Instructions: Choose ONE of the following prompts below and write an essay of at least FIVE and no more than TEN double-spaced pages (in font size Times New Roman 12). You are encouraged but you are not required to cite the readings as this is not a formal research paper. You should create a map to accompany your final essay. The map should have at least TEN locations mentioned in your essay and accurately marked on the map, which you can create via google earth or google maps or other programs.
IMPORTANT: Your final essay should have a unifying THESIS/ARGUMENT that frames it. I do not want to be led aimlessly into a hodge-podge of details. I want to know why the details you present support the argument you are making. Please write in the specific and not in the general. Please write in short paragraphs.
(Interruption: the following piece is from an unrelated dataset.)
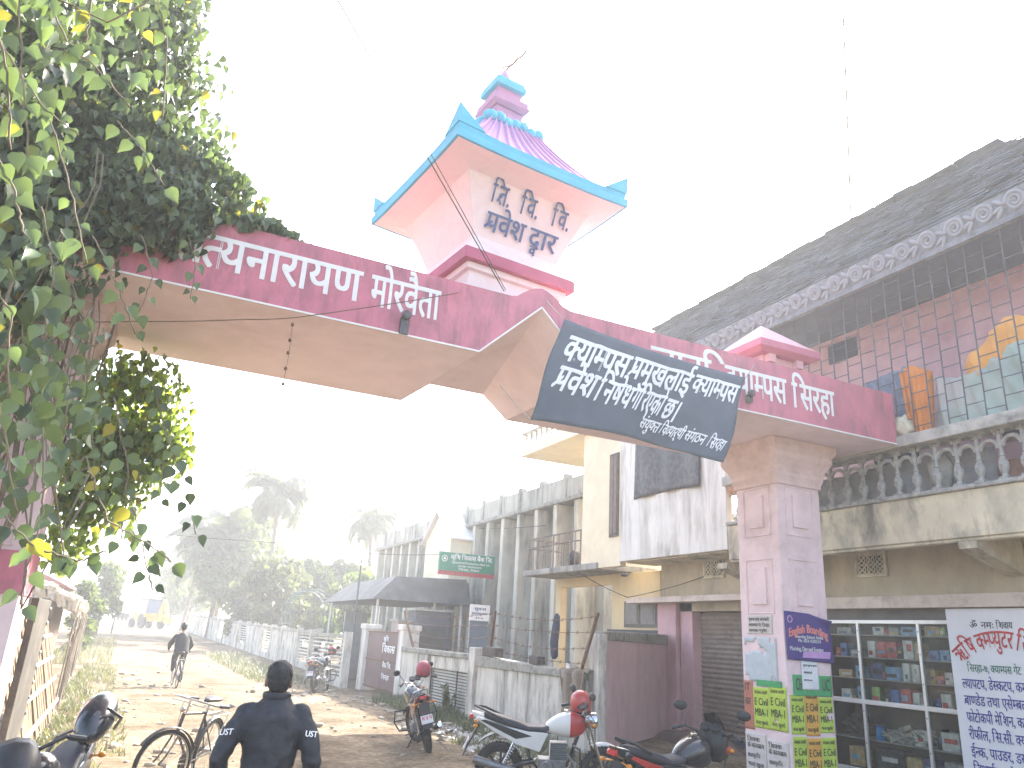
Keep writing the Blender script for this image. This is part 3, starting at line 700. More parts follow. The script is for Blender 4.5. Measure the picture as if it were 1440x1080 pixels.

Each paragraph should only be making one point in relation to your thesis and supported by a few examples taken from your readings and/or my lectures. I do not want to see one entire paragraph filling up one page. Please avoid writing long sentences with convoluted grammatical constructions. The simpler the words and the sentences used, the less likely you are to make mistakes.
Submission: Your final essay and map is due by MIDNIGHT of ***, *** **, ****through Moodle.
Essay Prompts:
- How would you write an environmental history of China? Note that environmental includes but does not just mean climate.
- How would you write a global history of China?
- How would you write a history of China that conveyed the different meanings of what it meant to be Chinese?
- There is a lot of emphasis on unity in Chinese history but how would you write a history of China that emphasized its periods of disunity?
- How would you write a history of China that emphasized the importance of the foreign, particularly its relations with the nomadic peoples of Inner Asia and the maritime corridors of the South China Sea?
- How would you write a woman’s history of China?
- How would you write an intellectual history of China that showed how Confucian, Daoist, Legalist, and Buddhist ideas were developed and adapted over time?
- Wild Card (take-at-your-own-risk question): Based on what you have learned in this semester’s readings and lectures, propose another way you think we could write Chinese history that is not captured in the first seven prompts and tell me why I should have thought of it?
Regardless of the prompt you choose it is important that by the end of the essay you are able to convey to me why it is important to know the kind of history you have chosen to tell. These prompts alert you to how there are many ways of viewing and writing history.